Virgin Voyages cancels second Australia season over Red Sea safety fears

By Lisa James
Home » Virgin Voyages cancels second Australia season over Red Sea safety fears

Virgin Voyages has said concerns about potential escalations in the Red Sea have forced it to cancel its second Australia season, due to start later this year.

The cruise line recently altered its 2024 repositioning voyage on Resilient Lady from Australia to the Mediterranean to avoid the Red Sea.

It’s now said Resilient Lady’s 2024/25 repositioning voyages from Europe to Australia have been cancelled, along with its plans for a second Australia season.

Impacted passengers will be able to rebook on an alternative cruise or get a full refund. They’ll also be given priority to move over to Australia sailings if the line is able to return in the 2025 season.

Virgin Voyages said: “Based on the regional and government advice we have received, we remain very concerned about potential escalations in the Red Sea over the next 12 months.

“This significant and ongoing conflict puts unacceptable risks for safe passage through the region for our Sailors [passengers], crew and vessel.

“As a result, we have been left with no choice but to cancel our 2024/25 voyage season plans for Resilient Lady, impacting the late 2024 and early 2025 repositioning voyages between Europe and Australia and a second sailing season in Australian waters.”

Resilient Lady will complete its Mediterranean sailing season on 20 October 2024 and sail to San Juan, Puerto Rico for a new Caribbean season offering seven-, eight-, 10- and 11-night voyages visiting St. Maarten, St. Vincent, Colombia, and Dominica.

Virgin Voyages said it is ‘currently reviewing Resilient Lady’s repositioning routes from Athens to San Juan’ but added ‘they will feature stunning ports including Catania, Casablanca, and Tenerife’. 

The cruise line added: “Virgin Voyages was embraced by the Australia and New Zealand markets with a warm welcome and celebrated an extremely successful inaugural season – the love was mutual.
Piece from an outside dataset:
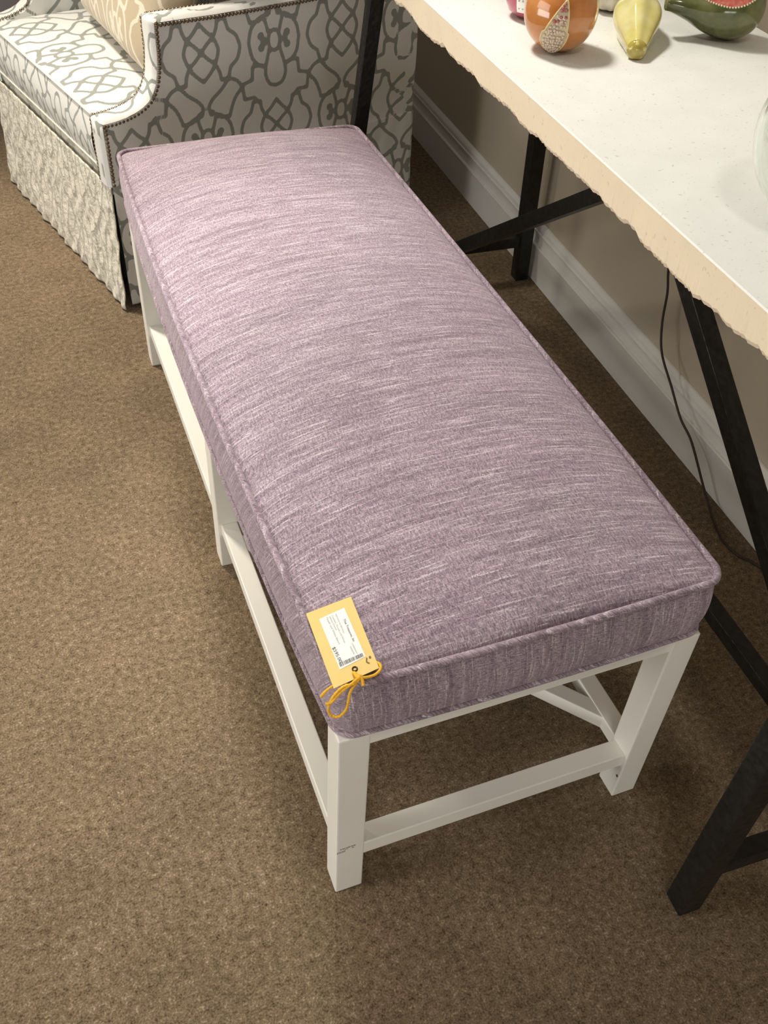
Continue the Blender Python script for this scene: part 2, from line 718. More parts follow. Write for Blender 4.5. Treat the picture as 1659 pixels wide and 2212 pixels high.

“To say that we are disappointed to have come to this tough conclusion is an understatement. These adjustments are happening now in order to minimise potential future disruption to our passengers’ holiday plans knowing there is a high likelihood that changes would need to happen in the future.

“Our customers and travel agent partners asked us to ensure we give them as much time as possible to make alternative plans. We appreciate the time and energy that goes into planning a holiday, and we are focused on your safety as well as giving you certainty.”

It added it hopes to return to Australia and the Asia Pacific region ‘once regional repositioning opportunities become more tenable’.